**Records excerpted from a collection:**

★ ★ ★ ★

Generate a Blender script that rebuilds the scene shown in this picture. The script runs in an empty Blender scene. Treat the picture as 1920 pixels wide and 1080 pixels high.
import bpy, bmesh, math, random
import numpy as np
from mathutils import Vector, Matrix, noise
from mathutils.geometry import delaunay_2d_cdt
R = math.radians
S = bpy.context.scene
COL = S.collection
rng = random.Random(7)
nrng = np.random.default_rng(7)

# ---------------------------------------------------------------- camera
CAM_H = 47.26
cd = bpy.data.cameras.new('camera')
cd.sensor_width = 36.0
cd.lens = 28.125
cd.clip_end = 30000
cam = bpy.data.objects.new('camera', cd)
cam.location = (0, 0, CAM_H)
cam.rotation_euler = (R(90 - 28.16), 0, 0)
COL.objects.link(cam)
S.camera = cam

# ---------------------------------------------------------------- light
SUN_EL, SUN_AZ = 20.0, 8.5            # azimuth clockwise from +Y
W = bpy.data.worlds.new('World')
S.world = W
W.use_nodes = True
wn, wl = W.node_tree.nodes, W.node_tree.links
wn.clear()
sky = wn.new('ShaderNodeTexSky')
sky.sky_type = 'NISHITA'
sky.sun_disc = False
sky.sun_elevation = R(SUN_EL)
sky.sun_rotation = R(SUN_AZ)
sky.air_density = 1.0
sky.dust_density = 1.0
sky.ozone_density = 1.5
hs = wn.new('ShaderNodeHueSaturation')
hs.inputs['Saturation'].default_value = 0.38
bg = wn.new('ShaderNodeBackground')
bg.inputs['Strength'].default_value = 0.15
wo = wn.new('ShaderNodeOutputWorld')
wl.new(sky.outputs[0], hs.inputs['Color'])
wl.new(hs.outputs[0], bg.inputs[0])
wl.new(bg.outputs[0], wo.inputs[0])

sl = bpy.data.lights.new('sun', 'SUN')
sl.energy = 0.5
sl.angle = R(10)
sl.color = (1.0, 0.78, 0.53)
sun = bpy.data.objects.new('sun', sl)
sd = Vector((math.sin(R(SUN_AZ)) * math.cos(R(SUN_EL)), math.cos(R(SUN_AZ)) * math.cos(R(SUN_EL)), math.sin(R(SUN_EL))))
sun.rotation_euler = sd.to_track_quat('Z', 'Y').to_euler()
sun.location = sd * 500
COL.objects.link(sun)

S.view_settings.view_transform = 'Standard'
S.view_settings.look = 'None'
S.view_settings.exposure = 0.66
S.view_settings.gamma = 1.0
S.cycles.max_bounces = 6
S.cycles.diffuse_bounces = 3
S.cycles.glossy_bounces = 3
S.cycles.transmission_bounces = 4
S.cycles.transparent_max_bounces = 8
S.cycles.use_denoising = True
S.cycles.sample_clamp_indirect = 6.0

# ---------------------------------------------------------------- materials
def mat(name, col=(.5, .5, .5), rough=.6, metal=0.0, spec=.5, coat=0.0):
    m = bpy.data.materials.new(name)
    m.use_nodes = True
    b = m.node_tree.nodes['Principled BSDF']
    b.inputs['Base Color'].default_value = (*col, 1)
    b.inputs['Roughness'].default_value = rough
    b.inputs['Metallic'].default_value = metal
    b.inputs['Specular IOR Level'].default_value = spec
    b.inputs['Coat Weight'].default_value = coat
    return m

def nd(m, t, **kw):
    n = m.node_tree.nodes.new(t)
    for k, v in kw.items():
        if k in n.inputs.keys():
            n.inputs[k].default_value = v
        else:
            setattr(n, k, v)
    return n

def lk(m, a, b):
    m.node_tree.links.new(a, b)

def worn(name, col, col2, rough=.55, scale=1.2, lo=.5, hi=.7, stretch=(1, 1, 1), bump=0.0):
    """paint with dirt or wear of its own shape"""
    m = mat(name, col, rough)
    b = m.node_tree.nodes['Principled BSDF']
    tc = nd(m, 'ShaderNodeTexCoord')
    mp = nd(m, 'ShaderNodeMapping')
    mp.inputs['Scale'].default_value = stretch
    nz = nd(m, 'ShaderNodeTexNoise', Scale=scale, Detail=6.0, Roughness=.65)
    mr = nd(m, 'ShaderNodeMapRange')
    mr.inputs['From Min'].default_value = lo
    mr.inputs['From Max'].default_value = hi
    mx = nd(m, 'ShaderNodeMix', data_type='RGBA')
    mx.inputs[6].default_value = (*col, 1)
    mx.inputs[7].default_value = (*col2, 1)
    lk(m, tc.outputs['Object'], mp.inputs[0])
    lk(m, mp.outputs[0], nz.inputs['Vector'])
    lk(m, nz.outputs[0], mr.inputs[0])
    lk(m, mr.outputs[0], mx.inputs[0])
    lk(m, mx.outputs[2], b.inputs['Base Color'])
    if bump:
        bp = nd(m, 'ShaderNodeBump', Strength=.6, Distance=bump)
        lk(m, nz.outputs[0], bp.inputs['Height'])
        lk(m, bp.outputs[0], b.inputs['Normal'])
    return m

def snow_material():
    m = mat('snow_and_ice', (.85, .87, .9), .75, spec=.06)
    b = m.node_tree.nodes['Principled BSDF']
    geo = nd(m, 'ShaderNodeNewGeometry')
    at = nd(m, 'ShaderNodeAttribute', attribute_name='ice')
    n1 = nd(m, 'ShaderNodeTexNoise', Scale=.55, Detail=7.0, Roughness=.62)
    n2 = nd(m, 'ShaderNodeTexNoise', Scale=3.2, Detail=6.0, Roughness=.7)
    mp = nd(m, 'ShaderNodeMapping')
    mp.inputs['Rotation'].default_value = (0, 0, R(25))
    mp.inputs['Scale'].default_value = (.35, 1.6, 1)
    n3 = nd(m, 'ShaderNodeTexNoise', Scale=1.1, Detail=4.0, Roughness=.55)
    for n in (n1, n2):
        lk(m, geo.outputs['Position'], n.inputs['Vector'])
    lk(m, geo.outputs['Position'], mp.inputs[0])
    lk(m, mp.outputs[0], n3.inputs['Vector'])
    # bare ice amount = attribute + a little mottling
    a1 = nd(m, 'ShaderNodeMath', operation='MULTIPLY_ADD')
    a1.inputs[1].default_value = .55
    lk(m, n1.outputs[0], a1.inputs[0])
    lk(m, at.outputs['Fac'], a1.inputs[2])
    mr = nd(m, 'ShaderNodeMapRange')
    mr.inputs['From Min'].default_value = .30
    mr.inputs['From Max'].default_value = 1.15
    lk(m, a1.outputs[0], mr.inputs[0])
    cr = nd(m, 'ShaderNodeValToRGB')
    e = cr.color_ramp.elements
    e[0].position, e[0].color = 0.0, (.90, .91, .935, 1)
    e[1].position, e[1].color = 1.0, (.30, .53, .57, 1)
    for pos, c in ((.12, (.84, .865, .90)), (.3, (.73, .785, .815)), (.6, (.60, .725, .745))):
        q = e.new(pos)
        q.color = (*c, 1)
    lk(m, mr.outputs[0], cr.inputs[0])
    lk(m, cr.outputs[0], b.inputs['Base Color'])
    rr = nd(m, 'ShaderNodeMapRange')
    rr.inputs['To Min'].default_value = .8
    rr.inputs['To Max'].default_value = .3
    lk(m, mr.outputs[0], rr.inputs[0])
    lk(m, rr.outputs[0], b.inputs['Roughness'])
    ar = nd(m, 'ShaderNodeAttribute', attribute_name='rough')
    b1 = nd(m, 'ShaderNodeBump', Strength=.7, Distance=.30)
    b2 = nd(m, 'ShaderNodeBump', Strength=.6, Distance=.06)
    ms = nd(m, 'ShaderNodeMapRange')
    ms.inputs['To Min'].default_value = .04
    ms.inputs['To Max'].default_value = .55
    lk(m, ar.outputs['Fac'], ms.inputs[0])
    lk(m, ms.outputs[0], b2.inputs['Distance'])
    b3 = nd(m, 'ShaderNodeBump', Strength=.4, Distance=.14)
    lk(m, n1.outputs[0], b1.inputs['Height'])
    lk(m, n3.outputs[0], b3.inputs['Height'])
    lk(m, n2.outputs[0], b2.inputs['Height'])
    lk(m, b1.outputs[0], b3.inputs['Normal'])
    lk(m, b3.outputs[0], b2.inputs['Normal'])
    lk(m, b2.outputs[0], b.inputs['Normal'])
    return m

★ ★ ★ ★

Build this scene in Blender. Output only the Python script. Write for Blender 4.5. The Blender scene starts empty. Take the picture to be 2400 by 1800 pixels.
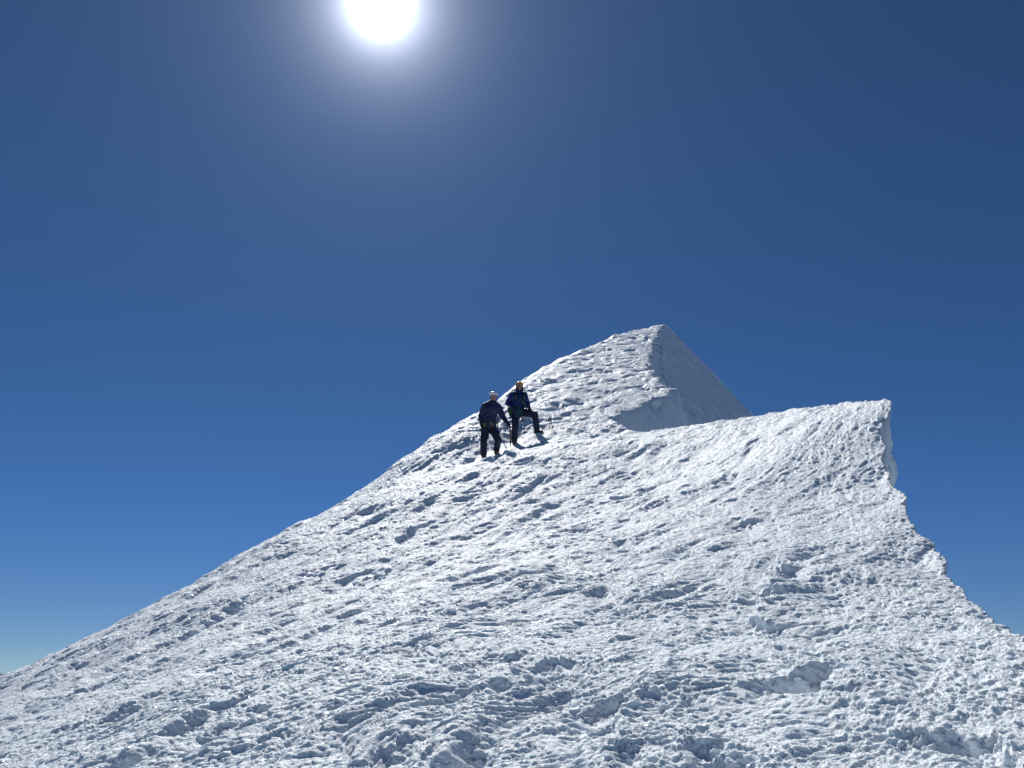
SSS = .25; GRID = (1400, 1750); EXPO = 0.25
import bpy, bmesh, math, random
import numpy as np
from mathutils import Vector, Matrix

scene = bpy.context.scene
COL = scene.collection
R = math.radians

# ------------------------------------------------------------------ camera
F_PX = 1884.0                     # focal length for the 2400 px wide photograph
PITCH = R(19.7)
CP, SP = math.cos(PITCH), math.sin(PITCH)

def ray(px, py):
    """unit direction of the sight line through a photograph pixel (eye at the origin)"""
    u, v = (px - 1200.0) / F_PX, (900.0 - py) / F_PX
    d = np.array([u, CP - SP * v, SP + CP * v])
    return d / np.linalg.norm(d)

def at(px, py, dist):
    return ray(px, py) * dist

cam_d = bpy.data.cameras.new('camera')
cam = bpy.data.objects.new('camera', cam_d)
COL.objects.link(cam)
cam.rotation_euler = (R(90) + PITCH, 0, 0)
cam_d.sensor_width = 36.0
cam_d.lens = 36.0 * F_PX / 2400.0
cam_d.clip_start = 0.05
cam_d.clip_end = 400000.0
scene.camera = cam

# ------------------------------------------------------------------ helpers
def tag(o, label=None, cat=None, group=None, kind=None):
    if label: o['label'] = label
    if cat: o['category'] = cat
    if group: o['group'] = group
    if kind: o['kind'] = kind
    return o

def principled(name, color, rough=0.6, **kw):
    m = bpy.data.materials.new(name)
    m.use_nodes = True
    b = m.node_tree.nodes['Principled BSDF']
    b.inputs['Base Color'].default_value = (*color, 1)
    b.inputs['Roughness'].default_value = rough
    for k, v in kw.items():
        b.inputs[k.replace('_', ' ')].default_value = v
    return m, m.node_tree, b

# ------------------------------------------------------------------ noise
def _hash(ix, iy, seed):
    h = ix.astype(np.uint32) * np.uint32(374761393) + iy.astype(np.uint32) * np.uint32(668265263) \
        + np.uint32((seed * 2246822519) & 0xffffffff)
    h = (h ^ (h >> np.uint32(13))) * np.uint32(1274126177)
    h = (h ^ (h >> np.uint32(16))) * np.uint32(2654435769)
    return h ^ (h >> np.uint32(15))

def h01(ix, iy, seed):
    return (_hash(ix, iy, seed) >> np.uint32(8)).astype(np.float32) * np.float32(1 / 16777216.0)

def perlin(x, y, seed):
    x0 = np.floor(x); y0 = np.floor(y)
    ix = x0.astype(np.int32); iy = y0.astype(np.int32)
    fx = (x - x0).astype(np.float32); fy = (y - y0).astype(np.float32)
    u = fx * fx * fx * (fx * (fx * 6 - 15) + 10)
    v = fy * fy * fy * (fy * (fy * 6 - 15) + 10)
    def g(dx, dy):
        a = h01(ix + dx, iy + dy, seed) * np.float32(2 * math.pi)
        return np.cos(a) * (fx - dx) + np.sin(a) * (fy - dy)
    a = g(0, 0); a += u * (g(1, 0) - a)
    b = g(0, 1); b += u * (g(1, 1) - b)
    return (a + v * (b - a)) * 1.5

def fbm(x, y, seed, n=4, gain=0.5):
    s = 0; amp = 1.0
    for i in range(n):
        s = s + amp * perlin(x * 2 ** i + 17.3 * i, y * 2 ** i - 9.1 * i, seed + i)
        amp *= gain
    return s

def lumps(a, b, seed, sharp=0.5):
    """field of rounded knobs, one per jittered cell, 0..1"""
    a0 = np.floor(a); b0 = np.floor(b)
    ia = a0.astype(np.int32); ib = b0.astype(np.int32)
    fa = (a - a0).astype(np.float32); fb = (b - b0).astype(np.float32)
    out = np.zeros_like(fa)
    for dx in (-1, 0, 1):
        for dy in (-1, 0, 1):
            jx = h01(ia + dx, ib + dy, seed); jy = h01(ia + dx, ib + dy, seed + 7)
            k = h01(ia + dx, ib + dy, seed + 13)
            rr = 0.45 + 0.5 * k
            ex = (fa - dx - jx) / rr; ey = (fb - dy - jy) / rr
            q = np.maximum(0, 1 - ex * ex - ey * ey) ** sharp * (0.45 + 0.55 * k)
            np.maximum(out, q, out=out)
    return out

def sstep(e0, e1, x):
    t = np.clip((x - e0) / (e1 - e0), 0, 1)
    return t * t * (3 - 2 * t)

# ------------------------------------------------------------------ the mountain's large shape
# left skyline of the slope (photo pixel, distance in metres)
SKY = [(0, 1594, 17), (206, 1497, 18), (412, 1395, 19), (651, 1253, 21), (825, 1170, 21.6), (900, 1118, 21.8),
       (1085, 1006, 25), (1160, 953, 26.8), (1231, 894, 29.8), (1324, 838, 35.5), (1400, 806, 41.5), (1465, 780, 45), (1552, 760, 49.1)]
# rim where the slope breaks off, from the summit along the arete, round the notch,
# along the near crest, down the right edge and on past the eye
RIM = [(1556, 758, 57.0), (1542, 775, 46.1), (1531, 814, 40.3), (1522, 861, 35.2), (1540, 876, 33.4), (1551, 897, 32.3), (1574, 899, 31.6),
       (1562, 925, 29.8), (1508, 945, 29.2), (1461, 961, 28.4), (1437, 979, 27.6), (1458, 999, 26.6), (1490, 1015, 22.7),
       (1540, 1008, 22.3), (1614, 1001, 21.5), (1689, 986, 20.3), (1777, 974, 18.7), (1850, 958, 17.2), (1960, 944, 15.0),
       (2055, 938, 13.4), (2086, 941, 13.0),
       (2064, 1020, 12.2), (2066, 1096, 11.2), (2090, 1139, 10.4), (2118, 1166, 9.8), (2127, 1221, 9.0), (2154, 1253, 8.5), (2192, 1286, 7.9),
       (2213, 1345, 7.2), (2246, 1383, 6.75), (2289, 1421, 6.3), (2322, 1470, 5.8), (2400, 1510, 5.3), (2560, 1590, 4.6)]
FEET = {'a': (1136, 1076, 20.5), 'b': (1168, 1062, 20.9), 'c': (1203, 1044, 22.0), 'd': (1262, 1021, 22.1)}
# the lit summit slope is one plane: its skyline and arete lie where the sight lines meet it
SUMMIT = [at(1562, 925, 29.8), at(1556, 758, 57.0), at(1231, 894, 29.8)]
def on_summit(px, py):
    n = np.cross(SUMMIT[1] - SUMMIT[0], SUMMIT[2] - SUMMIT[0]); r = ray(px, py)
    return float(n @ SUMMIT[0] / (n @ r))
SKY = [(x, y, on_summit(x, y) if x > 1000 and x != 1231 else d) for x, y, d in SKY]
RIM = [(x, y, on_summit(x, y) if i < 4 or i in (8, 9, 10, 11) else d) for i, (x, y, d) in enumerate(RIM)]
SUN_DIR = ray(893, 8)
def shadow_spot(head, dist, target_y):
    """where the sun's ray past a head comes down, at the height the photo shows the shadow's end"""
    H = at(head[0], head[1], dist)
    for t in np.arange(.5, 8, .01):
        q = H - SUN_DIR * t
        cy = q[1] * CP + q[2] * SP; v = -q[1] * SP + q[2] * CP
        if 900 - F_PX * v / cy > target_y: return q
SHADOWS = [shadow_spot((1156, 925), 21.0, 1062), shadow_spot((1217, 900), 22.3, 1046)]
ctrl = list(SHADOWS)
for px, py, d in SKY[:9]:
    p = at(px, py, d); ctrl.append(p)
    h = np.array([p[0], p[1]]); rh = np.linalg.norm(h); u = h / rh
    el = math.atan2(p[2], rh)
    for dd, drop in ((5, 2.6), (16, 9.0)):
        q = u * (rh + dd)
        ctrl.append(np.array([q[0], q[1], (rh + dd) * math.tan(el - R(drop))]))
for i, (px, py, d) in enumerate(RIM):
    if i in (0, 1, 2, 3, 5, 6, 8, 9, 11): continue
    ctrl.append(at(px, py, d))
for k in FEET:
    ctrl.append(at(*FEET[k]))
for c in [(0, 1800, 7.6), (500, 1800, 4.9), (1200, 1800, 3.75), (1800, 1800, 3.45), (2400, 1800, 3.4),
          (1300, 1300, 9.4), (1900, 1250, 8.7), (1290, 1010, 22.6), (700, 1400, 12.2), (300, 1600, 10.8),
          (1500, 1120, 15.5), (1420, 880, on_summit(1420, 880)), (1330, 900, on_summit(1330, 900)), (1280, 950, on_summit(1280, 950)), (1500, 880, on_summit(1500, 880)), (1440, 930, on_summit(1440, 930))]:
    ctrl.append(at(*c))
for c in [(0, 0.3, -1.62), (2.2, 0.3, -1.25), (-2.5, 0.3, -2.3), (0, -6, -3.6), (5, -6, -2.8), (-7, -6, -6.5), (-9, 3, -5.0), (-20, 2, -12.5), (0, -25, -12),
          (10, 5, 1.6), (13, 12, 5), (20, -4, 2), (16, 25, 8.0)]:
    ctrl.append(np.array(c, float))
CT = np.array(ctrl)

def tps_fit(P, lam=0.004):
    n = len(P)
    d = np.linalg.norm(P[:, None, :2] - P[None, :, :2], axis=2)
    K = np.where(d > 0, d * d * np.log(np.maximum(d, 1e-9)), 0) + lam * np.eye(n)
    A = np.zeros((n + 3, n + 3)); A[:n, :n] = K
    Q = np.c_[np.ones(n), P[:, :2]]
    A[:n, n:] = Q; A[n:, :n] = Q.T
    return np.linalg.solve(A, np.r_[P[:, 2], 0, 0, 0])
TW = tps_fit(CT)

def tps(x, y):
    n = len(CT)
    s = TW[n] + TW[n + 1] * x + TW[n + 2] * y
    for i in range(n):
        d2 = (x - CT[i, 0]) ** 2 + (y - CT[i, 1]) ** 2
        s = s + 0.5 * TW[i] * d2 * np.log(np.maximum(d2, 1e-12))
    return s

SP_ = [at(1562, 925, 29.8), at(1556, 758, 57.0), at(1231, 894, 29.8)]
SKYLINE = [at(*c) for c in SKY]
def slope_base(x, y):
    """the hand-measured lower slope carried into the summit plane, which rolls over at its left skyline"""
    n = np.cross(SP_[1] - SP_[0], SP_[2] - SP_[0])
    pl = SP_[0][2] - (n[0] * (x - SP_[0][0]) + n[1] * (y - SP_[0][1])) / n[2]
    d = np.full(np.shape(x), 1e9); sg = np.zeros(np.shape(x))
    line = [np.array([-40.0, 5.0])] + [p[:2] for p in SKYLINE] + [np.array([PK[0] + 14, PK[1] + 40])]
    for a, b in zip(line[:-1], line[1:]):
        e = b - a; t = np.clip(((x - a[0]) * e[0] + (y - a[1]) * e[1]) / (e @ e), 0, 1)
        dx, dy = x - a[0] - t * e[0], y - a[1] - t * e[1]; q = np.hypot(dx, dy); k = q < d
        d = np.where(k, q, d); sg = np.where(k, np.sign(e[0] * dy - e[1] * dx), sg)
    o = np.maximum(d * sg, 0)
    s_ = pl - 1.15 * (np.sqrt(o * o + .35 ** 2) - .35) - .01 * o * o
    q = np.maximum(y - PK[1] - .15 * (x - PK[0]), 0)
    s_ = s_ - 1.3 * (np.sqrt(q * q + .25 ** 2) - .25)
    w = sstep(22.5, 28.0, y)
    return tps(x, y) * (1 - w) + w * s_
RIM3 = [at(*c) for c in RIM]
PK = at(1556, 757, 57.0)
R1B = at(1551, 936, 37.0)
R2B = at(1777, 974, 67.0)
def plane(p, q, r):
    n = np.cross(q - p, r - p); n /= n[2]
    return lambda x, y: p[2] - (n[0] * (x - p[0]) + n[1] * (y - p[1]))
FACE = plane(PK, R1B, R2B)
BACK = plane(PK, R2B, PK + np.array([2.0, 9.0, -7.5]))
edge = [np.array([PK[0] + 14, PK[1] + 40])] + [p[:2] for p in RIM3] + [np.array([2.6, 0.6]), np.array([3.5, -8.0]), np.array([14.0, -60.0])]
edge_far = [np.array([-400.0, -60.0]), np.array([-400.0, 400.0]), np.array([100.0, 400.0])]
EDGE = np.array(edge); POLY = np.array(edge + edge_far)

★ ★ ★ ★

**PROBLEM REQUIREMENTS:** From the listing above, repeat only the lines between the line containing "Build this scene" and the line containing "CP, SP = math.cos(PITCH), math.sin(PITCH)", those two included. Pictures are not part of the copy.

**SOLVED PROBLEM:**
Build this scene in Blender. Output only the Python script. Write for Blender 4.5. The Blender scene starts empty. Take the picture to be 2400 by 1800 pixels.
SSS = .25; GRID = (1400, 1750); EXPO = 0.25
import bpy, bmesh, math, random
import numpy as np
from mathutils import Vector, Matrix

scene = bpy.context.scene
COL = scene.collection
R = math.radians

# ------------------------------------------------------------------ camera
F_PX = 1884.0                     # focal length for the 2400 px wide photograph
PITCH = R(19.7)
CP, SP = math.cos(PITCH), math.sin(PITCH)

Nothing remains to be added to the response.